## Supplied data
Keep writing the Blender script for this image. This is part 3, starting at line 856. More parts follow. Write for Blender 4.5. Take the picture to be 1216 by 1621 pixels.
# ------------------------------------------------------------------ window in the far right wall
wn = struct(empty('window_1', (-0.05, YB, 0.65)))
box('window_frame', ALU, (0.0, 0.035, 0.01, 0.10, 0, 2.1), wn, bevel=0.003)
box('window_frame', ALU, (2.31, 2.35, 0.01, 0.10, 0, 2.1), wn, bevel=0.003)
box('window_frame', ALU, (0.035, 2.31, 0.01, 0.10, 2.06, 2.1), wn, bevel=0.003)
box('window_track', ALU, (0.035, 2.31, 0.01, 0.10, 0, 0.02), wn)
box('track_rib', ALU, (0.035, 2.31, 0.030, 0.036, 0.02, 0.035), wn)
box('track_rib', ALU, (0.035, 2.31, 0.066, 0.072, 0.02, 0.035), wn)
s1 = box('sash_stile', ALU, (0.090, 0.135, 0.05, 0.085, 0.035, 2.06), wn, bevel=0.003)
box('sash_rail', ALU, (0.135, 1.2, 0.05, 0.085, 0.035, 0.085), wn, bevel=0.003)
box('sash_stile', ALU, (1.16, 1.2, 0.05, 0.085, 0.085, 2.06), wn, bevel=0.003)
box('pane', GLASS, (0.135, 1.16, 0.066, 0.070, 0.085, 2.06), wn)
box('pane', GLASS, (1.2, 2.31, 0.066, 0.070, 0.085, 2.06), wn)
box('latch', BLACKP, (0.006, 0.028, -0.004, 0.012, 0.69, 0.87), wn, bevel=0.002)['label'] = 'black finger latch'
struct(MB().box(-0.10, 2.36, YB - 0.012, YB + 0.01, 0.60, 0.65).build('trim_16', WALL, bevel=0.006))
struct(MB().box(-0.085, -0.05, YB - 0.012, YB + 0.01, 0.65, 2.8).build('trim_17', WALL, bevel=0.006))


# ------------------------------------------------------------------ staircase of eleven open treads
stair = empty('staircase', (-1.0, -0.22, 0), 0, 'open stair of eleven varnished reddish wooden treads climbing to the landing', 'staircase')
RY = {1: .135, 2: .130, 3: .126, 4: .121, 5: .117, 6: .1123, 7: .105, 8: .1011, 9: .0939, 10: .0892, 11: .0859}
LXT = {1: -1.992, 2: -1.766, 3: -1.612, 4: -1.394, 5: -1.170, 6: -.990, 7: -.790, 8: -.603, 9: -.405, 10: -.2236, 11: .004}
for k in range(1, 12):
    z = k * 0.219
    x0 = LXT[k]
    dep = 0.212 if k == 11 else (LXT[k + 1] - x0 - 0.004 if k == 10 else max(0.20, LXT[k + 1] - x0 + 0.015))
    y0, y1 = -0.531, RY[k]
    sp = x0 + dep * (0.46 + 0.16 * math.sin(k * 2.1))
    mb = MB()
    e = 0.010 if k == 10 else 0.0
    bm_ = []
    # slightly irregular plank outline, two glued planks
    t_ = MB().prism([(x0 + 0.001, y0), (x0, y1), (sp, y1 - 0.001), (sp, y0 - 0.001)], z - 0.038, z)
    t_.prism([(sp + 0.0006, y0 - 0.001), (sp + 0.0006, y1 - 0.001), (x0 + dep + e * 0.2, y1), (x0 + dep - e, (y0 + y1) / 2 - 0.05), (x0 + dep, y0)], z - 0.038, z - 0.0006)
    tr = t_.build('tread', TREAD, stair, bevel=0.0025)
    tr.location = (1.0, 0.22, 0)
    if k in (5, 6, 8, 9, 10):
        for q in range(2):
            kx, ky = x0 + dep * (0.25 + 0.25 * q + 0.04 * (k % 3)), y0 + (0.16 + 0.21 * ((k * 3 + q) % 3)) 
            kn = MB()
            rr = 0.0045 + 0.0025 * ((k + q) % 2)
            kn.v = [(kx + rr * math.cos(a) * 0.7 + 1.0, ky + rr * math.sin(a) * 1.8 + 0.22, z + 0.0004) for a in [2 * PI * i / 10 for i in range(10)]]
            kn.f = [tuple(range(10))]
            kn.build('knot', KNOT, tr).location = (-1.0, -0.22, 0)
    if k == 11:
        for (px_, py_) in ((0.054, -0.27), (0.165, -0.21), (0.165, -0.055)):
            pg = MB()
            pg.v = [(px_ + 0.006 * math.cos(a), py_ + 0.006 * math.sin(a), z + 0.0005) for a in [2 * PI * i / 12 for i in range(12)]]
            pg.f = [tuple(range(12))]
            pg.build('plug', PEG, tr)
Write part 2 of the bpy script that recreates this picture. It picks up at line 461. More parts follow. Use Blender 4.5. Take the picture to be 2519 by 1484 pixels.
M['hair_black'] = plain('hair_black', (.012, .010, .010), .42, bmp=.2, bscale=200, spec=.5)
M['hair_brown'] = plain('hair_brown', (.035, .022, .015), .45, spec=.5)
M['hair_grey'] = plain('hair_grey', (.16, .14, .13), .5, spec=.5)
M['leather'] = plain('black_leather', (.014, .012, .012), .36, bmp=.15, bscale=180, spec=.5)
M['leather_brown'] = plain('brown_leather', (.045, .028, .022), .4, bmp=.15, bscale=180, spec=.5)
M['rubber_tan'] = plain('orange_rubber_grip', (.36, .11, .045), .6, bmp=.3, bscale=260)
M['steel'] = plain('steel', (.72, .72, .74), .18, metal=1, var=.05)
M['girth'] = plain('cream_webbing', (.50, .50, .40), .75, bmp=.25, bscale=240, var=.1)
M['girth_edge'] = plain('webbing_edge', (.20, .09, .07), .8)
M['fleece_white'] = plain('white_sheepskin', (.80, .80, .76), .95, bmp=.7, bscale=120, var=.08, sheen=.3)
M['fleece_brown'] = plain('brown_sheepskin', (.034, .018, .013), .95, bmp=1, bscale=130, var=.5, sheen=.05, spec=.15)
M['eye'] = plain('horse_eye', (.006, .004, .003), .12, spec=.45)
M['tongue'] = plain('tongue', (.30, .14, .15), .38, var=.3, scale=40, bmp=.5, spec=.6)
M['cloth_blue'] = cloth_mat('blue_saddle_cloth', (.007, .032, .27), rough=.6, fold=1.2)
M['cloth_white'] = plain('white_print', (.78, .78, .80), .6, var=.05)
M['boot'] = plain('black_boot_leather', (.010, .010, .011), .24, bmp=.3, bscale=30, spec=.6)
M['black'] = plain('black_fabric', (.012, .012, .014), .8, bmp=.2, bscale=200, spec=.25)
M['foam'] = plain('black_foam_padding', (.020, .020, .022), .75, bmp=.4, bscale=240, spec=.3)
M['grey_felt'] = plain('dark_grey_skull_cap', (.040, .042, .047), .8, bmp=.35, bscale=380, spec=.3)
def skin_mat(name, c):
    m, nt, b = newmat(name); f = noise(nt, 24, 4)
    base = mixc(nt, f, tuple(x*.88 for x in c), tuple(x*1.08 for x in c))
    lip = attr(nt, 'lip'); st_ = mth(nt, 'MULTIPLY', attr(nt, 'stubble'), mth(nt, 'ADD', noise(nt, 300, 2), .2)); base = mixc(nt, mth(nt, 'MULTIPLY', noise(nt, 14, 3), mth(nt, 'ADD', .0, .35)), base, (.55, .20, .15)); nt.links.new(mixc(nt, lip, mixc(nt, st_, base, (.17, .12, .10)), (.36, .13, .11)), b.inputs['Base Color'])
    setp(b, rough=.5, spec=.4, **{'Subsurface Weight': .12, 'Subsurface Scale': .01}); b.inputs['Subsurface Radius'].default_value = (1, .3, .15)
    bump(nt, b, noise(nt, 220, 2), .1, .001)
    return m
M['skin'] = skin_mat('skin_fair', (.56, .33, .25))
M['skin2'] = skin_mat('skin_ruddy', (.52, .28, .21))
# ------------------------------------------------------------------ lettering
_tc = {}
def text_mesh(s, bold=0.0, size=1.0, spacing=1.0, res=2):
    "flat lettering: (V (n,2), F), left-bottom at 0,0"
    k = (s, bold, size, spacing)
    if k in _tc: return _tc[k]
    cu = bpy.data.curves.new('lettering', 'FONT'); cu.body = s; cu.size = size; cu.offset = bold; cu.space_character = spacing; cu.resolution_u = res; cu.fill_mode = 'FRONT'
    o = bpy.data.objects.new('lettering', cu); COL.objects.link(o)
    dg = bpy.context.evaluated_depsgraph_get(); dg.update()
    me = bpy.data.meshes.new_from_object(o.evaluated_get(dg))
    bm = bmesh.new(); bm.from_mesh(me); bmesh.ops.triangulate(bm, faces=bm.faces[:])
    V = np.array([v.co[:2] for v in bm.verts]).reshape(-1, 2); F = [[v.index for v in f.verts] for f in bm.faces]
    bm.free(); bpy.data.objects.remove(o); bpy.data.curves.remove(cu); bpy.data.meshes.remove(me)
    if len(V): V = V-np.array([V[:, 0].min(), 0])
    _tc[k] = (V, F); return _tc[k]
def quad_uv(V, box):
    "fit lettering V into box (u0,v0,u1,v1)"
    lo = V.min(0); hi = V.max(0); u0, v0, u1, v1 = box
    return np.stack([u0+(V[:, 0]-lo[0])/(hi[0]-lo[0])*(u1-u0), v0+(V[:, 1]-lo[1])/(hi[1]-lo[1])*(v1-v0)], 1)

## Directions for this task
Identify all lines in the records above with the word "follow".

## Result of this exercise
Keep writing the Blender script for this image. This is part 3, starting at line 856. More parts follow. Write for Blender 4.5. Take the picture to be 1216 by 1621 pixels.
Write part 2 of the bpy script that recreates this picture. It picks up at line 461. More parts follow. Use Blender 4.5. Take the picture to be 2519 by 1484 pixels.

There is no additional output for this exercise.